Marta looks to France 2019 and beyond

(FIFA.com)
The Best FIFA Women's Player nominee Marta of Brazil and FC Rosengard poses
© Getty Images
  • Brazil’s FIFA Women’s World Cup qualifiers take place in April
  • Marta enjoyed a strong return to USA’s national league in 2017
  • Five-time world player of the year says she has no retirement plans

With an ever-increasing pool of players across the world excelling, Brazil superstar Marta may not claim as many accolades as in years gone by. But the five-time FIFA Women’s World Player of the Year - arguably the most prominent historical name in women’s football - has lost little of her ability at the top level.

Marta’s return to the USA’s domestic competition for the first time in six years was a massive success. Parachuted into Orlando Pride’s line-up just in time for the new season, Marta responded with 13 goals and six assists – second in both categories across the league. Marta was also named in the CONCACAF and the NWSL teams of the year.

Vastly experienced Orlando Pride coach Tom Sermanni said Marta has “lost none of her ability or passion for the game.” Now 31, Marta still boasts a sharp turn of speed and plays with a tempo that speaks of a rare hunger for success.

Anyone who thinks the 2019 FIFA Women’s World Cup™ in France will be Marta’s swansong may have to reassess. “As I can’t predict tomorrow, I can’t say if it will be my last World Cup,” Marta told FIFA.com. “I try to live each day and each moment.

“I need to work hard every day so I can be there very well. Only time will tell if it will be my last World Cup.”

South American competition
Brazil experienced a busy 2017 playing numerous international matches, albeit not without challenges. Several hefty defeats saw Emily Lima replaced by the returning Vadao. Since then Brazil have won four and drawn one of their five outings.

Next on the radar are April’s South American qualifiers for France 2019, where only two automatic tickets up are for grabs. A third will play-off against a CONCACAF opponent. The depth of quality across South America has increased significantly in recent years, with the likes of Colombia and Venezuela making a real impact, especially at youth level.

“It is a transition time for us, with new work and new players,” said Marta, on what Brazil’s aims would be should they qualify for France 2019. “But the goal is the same: to score and to play well.

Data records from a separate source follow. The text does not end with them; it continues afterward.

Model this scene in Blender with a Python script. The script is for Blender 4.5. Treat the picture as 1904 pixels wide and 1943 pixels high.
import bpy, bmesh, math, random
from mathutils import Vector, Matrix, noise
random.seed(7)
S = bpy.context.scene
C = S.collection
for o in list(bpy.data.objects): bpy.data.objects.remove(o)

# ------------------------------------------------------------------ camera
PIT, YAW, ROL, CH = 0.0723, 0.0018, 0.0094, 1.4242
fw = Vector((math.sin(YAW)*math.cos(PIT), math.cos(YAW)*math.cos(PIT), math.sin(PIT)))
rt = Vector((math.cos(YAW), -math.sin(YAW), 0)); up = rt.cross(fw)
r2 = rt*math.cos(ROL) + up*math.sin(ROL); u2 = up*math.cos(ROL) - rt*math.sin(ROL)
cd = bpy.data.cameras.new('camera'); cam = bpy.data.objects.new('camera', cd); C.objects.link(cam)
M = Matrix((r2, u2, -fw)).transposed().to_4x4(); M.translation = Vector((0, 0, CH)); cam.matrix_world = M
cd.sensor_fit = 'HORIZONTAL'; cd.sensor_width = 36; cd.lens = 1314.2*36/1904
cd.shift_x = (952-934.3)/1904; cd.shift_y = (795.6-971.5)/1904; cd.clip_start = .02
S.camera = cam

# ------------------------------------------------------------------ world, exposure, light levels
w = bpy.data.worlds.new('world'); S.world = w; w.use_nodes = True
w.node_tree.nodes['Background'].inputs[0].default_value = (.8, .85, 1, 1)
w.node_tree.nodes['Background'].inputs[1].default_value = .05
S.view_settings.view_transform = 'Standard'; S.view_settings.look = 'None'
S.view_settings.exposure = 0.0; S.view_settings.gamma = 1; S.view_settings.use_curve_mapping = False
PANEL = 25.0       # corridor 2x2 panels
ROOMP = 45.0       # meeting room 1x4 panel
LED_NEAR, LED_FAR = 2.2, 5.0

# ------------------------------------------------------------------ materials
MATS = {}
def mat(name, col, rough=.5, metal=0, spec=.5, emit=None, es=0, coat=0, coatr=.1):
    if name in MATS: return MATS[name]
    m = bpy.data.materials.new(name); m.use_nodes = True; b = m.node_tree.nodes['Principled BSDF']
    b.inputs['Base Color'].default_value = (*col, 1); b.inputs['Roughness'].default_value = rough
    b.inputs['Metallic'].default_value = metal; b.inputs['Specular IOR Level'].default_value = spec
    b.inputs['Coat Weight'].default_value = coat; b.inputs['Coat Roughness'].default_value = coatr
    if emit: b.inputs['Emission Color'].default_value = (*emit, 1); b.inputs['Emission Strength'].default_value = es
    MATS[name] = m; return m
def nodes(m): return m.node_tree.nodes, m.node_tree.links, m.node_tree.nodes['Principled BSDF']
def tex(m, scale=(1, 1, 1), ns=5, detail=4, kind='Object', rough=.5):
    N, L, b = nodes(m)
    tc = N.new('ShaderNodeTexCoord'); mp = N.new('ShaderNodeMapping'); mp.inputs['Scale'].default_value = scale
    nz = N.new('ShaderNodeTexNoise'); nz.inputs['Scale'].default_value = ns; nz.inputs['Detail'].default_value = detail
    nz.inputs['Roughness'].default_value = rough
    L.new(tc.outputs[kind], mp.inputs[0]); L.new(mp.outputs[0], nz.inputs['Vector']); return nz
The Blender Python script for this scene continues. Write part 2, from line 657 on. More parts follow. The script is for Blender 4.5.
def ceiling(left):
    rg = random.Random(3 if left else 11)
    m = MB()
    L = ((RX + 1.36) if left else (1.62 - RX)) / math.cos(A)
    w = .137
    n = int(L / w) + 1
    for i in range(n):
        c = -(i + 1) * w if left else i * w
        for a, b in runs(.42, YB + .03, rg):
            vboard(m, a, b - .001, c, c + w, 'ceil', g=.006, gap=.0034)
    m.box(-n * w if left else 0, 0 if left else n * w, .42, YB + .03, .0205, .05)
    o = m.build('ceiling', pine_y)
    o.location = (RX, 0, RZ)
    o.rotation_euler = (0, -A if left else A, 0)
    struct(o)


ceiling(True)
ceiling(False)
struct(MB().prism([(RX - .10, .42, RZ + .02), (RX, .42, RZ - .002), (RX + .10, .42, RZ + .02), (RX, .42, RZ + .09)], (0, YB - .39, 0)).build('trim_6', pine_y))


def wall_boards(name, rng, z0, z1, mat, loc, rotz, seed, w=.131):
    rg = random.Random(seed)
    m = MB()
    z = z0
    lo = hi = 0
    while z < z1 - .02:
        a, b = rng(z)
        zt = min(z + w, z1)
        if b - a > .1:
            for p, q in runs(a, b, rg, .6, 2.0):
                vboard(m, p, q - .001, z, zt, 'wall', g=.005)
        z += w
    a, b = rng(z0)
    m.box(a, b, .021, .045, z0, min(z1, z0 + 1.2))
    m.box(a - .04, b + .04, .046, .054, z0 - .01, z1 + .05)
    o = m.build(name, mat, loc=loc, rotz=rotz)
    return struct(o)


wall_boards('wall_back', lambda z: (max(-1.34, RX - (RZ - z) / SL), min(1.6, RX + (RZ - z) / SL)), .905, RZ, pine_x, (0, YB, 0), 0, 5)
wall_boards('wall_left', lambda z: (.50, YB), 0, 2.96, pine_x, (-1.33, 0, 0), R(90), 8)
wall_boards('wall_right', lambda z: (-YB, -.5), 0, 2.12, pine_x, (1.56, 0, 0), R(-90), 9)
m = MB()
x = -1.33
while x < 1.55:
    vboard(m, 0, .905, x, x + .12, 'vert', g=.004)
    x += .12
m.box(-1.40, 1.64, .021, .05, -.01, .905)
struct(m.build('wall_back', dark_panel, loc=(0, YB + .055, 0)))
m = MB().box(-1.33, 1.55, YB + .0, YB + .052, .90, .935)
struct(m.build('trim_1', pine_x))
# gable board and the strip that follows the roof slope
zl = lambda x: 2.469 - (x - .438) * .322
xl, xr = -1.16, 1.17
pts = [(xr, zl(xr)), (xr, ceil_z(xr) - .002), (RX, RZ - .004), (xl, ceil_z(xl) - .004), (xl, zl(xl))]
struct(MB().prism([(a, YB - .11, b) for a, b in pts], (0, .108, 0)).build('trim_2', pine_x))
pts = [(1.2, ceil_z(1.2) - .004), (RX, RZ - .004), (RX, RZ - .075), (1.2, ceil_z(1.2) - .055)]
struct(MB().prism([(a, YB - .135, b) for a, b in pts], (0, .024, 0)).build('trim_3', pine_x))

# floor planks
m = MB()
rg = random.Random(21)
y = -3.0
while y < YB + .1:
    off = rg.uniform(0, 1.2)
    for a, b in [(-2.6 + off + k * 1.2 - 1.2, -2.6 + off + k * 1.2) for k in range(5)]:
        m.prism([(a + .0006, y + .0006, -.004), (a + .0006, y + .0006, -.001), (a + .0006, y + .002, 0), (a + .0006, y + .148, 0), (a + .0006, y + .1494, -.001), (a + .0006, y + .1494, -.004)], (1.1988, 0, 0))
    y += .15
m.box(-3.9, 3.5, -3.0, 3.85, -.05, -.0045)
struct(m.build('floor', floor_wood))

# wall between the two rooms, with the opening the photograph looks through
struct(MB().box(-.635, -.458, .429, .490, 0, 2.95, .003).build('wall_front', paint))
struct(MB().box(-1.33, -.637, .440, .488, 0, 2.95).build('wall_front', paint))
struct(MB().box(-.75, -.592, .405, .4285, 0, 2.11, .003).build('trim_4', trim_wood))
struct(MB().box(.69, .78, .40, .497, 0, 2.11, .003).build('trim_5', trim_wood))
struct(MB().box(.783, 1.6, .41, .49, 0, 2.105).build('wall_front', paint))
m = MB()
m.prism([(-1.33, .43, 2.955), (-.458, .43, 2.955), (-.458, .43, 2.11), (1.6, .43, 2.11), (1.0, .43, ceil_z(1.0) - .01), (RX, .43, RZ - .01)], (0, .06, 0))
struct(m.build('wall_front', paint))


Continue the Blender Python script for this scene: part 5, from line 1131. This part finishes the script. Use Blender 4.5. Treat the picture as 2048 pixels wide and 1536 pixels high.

“And of course arrive in the World Cup very strong and fight for the title as always. It is a competition that is very important to us. And the important thing is that we have been working very hard.

“The level will be very hard too. We have been playing against many national teams and what we see is that women's soccer is developing really well all around the world.”

World Cup queen
Marta is sure to be a headline attraction at France 2019, should Brazil qualify. After all, this is a player that is Women’s World Cup royalty. A tally of 15 goals in 17 World Cup outings makes Marta the tournament’s highest-ever goalscorer – a record that is set to stand for some time.

Should she make it all the way to a sixth World Cup in 2023, Marta will equal a mark set by compatriot Formiga and Japan’s Homare Sawa.

Regardless of when her playing career finally ends, expect Marta to still be involved in the game in one form or other. “It is hard to live a whole life playing football and when you stop playing [say] you won’t do anything regarding it,” Marta said, when asked would she remain involved in the game post-playing career.

“There are many players that lived very good moments in the game and are now still involved in the game in one way or other. My thought is to be around women's soccer to help it to develop and make more girls and women play.”